Throughout the 1990s, New York continued to be a haven for aspiring filmmakers, actors, and up and coming artists and writers. Good Machine, an independent film company based in the city, produced iconic movies including Flirt (1995), Safe (1995), Ang Lee’s The Ice Storm (1997), and The Laramie Project (2000) before it was acquired by Universal Pictures. The Shooting Gallery was also based in NYC, producing significant films including Laws of Gravity (1992), Cafe Society (1995), Sling Blade (1996), and Chinese Coffee (2000).
Directors such as Jennie Livingston and Todd Haynes also brought in a new era of independent film in the ‘90s, bringing audiences into New York’s LGBTQ community. Haynes would help pioneer the New Queer Cinema movement in the 90s, with films such as Poison (1991), his directorial debut.

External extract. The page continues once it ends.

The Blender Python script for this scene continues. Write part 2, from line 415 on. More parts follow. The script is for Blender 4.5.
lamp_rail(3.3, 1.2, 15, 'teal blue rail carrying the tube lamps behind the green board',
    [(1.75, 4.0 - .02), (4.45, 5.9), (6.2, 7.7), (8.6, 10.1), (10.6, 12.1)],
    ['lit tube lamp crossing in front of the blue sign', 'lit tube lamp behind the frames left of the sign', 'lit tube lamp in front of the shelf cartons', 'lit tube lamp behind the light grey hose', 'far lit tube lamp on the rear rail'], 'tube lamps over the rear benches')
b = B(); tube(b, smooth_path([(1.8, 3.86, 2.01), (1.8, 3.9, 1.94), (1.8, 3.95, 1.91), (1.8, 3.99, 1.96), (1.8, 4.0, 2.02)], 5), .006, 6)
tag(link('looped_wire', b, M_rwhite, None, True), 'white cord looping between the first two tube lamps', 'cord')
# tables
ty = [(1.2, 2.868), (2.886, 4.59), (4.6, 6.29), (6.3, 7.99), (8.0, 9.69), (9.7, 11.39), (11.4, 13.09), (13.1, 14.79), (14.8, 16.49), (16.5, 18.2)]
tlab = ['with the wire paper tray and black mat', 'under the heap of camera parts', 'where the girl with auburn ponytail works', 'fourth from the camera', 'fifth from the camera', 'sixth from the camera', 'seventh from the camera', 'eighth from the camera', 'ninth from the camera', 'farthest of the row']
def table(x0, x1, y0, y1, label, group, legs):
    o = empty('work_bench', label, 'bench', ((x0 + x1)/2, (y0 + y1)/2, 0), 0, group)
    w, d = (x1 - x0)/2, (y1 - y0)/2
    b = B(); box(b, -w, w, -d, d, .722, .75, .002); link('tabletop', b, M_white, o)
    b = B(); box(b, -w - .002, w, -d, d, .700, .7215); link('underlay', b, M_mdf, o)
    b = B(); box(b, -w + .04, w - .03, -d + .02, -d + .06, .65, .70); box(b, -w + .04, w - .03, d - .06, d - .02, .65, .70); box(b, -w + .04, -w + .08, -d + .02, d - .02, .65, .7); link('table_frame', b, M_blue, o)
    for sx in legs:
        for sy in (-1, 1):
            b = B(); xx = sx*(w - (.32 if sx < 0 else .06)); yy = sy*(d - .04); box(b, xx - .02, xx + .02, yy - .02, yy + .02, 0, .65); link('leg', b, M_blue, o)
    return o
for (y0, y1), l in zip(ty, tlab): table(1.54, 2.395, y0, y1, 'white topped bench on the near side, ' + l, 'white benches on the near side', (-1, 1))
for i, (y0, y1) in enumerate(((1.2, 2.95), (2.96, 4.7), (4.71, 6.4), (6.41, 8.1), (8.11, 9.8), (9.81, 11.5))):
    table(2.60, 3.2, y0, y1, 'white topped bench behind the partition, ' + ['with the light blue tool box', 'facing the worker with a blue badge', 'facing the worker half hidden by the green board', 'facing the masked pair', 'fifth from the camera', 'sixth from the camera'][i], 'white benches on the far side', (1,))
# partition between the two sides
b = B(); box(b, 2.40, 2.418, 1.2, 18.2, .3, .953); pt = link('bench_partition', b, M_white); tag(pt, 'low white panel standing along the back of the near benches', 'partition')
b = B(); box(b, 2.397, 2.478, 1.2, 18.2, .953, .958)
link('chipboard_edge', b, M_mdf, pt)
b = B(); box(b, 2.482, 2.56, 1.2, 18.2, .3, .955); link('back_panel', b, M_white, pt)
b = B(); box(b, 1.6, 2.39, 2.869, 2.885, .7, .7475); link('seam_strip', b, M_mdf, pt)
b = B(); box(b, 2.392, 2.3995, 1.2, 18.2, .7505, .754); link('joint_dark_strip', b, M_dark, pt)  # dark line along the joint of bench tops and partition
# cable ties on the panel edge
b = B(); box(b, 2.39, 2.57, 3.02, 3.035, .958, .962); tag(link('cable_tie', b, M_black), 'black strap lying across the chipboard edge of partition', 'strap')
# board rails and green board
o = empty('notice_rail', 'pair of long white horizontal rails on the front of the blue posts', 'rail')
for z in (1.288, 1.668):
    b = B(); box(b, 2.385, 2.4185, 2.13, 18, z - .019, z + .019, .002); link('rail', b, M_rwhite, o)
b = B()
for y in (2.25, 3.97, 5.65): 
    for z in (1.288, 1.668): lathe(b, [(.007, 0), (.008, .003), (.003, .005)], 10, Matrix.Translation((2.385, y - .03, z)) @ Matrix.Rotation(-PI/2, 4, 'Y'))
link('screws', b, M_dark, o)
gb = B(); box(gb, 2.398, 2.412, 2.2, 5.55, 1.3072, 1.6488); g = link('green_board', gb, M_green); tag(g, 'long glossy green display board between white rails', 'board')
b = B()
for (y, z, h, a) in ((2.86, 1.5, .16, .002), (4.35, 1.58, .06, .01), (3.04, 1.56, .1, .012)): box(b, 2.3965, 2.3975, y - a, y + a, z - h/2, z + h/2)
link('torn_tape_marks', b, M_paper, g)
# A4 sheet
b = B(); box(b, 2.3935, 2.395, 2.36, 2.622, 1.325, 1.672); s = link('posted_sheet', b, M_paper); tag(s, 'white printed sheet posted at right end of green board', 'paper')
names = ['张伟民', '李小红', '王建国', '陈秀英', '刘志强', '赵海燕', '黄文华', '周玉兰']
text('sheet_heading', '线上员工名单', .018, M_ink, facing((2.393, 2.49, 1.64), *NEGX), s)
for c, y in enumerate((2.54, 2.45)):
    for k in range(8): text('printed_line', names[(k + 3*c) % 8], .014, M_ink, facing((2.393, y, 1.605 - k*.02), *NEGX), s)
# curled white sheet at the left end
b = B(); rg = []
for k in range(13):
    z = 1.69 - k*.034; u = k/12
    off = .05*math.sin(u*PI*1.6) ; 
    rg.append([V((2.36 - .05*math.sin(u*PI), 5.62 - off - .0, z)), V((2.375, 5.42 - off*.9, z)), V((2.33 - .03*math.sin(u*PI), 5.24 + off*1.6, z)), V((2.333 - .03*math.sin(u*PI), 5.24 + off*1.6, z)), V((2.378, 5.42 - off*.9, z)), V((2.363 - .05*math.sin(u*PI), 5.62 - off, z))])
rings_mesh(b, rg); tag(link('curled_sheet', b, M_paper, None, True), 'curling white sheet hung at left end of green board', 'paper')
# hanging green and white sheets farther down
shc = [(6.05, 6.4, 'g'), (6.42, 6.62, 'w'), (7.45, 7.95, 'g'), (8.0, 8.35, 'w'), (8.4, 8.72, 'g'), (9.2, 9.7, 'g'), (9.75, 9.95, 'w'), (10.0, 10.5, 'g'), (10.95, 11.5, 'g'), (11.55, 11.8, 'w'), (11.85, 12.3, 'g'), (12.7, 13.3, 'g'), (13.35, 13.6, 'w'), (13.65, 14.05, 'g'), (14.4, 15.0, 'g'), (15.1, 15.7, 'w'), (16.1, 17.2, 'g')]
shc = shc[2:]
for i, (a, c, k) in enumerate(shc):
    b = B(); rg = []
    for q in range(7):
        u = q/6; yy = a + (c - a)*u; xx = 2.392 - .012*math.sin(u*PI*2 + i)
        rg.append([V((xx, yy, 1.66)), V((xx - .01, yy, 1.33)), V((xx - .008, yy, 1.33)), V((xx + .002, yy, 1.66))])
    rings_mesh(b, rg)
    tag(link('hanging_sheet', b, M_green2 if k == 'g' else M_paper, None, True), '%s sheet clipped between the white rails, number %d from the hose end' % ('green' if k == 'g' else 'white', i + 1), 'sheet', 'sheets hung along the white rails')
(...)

Christine Vachon, his film producer for Poison, went on to produce New York based films such as I Shot Andy Warhol (1996).
In the 2000s, the opportunities for film expanded for larger productions with the opening of expansive spaces such as Steiner Studios. Steiner, launched in 2004, is a 200,000 square foot space with ample support space and seventeen soundstages. Many blockbuster films were shot and produced at Steiner, including The Producers (2005), Inside Man (2006), Across the Universe (2007), Enchanted (2007), The Nanny Diaries (2007), Spider-Man 3 (2007), Baby Mama (2008), Burn After Reading (2008), and Men in Black 3 (2012). Hit television shows such as Damages (2007), Flight of the Conchords (2007), Boardwalk Empire (2010), Girls (2012), and Gotham (2014), In The Heights (2021), and Spider-Man: No Way Home (2021).
Today, New York is still a creative hub for filmmakers, photographers, actors, directors, producers, and content creators alike.